Widespread changes in 21st century vegetation cover in Argentina, Paraguay, and Uruguay

Abstract

South America has been an epicenter of land cover and land use change (LCLUC) for over five decades due to rapid agricultural expansion along forest frontiers, the establishment of plantations in savannas, and desertification in drylands. Most attention has focused on LCLUC in tropical forests, and so information regarding the magnitude, geography, and rate of LCLUC across sub-tropical and temperate ecosystems in Argentina, Paraguay, and Uruguay (APU) is incomplete. To address this, we used Landsat to map changes in the fractional cover of bare ground, woody cover, and herbaceous vegetation at annual time steps from 1999 to 2019 over APU. Using field observations and Landsat imagery, we created a spectral library representative of these three cover types. We trained a machine learning model to map annual fractional cover at 30 m spatial resolution, and used a Bayesian change point algorithm to characterize spatial and temporal trajectories of LCLUC. Our results reveal that 11.6% of the study domain experienced changes in land cover composition over APU between 1999 and 2019. The most substantial changes were herbaceous cover gain (87,507 ± 2730 km2), woody cover loss (101,528 ± 2843 km2), and bare ground gain (31,354 ± 934 km2).

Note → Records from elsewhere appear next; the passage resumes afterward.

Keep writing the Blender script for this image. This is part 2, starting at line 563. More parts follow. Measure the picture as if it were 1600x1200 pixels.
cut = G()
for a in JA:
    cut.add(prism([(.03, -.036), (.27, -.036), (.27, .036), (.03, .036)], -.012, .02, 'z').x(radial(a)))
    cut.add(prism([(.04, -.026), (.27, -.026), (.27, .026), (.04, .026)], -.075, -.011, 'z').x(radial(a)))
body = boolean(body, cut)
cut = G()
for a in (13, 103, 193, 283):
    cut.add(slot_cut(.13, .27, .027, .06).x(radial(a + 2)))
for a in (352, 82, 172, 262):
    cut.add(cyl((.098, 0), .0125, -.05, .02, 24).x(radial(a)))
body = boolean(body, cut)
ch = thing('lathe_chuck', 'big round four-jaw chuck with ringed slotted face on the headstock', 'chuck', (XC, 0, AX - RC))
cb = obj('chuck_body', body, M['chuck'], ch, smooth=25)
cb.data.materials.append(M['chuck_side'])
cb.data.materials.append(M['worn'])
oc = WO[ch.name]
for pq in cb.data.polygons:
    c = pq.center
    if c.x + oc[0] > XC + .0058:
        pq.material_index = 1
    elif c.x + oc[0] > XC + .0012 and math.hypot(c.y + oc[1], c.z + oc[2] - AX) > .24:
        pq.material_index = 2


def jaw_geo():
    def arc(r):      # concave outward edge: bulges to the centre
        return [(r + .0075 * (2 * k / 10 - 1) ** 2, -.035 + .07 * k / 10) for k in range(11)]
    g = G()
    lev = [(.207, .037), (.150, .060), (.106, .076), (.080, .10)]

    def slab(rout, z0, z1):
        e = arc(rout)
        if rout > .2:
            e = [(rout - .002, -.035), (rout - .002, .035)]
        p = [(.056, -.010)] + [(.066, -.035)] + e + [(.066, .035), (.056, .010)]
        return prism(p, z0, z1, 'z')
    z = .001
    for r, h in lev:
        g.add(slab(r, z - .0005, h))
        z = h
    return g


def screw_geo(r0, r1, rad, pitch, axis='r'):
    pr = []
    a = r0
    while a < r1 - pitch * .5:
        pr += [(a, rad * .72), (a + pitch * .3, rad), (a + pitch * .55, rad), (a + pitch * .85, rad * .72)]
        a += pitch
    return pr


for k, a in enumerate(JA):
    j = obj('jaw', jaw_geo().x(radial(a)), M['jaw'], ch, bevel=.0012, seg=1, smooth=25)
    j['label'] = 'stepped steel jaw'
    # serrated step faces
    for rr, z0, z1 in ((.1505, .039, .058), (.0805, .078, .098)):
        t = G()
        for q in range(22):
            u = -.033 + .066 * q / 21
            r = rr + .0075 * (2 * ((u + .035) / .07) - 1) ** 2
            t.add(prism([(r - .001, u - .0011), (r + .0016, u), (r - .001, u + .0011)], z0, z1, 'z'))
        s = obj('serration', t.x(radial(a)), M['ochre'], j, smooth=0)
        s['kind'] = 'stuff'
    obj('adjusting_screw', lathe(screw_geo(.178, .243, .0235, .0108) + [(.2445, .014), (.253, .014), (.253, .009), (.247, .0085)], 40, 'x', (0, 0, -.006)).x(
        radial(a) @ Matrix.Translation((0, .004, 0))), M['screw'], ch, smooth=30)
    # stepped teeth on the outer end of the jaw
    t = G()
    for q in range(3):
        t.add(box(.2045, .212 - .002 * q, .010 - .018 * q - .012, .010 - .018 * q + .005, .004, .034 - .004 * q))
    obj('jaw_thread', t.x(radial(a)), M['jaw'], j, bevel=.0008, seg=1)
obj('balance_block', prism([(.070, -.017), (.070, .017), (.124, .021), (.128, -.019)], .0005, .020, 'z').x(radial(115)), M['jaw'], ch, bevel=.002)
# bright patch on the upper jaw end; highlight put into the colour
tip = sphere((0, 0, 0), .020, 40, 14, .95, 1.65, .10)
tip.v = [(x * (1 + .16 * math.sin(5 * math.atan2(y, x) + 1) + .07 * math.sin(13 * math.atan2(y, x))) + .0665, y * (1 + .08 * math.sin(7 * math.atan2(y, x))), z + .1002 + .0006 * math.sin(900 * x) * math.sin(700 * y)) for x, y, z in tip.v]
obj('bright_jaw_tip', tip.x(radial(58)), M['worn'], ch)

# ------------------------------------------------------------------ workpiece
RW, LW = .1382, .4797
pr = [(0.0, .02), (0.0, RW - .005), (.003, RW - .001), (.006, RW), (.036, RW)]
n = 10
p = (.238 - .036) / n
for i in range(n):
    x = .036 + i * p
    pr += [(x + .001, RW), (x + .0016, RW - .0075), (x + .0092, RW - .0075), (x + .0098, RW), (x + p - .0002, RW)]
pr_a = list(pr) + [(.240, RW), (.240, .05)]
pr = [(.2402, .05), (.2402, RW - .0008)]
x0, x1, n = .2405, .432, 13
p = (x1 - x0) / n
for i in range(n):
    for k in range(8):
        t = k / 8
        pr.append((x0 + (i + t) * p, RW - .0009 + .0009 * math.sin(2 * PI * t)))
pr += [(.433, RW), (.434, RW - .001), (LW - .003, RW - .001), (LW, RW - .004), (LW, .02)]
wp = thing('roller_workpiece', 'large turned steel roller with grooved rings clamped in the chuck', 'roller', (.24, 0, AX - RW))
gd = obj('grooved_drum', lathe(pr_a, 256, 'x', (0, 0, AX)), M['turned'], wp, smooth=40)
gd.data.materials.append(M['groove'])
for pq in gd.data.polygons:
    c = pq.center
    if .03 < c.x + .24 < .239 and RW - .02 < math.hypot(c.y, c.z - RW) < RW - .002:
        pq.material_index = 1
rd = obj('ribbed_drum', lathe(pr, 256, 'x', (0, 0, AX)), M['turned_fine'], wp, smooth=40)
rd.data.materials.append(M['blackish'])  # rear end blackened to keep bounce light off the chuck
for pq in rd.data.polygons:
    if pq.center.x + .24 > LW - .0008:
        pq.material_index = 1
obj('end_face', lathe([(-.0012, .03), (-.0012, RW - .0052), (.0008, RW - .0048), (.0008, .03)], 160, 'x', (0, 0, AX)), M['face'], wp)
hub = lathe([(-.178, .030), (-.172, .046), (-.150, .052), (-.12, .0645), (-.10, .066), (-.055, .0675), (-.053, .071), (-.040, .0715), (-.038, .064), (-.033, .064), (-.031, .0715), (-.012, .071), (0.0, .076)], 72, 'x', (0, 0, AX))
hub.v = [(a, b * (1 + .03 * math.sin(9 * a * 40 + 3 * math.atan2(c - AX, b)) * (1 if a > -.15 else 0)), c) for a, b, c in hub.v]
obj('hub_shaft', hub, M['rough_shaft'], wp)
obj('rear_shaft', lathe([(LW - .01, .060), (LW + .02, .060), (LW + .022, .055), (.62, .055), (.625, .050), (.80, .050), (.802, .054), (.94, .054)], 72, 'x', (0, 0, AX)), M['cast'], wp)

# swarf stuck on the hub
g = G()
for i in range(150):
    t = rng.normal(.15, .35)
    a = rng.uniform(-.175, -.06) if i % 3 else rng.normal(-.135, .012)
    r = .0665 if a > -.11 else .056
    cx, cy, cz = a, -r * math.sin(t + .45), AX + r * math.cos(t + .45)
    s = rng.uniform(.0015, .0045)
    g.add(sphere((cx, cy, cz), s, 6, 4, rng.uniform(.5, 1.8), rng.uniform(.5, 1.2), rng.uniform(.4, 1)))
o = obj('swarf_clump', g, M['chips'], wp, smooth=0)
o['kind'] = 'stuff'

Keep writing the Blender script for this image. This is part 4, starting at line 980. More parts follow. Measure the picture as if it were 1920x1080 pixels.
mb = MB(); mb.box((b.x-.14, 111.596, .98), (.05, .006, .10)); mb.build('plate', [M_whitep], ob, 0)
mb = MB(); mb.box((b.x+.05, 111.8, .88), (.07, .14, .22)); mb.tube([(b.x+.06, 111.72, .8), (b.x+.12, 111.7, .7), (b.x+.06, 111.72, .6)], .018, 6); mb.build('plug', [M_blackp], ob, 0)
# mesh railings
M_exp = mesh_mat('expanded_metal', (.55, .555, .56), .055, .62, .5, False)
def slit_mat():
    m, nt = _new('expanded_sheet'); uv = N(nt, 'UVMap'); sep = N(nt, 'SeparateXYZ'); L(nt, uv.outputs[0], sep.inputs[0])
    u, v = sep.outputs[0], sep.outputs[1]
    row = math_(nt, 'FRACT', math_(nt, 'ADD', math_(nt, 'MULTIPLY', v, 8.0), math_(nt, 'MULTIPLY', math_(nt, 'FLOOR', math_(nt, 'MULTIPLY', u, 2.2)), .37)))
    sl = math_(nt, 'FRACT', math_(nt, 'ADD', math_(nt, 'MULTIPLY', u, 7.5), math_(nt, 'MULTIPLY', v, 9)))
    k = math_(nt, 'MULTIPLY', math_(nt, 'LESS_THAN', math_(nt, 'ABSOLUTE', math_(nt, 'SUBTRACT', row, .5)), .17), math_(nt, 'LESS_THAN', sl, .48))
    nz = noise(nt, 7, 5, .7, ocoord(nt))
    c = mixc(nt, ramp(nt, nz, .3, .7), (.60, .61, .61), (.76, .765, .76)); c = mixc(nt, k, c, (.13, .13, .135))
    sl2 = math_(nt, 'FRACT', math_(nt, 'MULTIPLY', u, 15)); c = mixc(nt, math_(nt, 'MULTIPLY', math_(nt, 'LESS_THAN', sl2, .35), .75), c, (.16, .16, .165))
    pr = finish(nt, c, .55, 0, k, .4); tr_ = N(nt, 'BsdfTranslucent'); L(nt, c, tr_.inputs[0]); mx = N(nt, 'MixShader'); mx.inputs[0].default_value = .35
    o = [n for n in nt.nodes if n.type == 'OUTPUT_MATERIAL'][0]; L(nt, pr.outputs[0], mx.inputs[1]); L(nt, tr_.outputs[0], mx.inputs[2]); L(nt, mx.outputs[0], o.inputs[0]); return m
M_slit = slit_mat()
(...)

Herbaceous cover in Paraguay increased by 51%, mostly because of deforestation for cattle ranching in the Dry Chaco and commodity crop agriculture in the Atlantic Forest. Uruguay showed a 62% increase in woody cover arising from the emergence and growth of pine and eucalyptus plantations. Argentina, the largest and most heterogeneous of the three countries, experienced a 38% increase in bare ground in the Patagonian Steppe due to climate and anthropogenic drivers, including reduced precipitation. Quantification of these abrupt and gradual LCLUC processes can be used to improve models of the carbon and energy budgets in southern South America, especially in arid and semi-arid ecoregions because they are increasingly understood to be important drivers of the interannual variability of the global carbon cycle.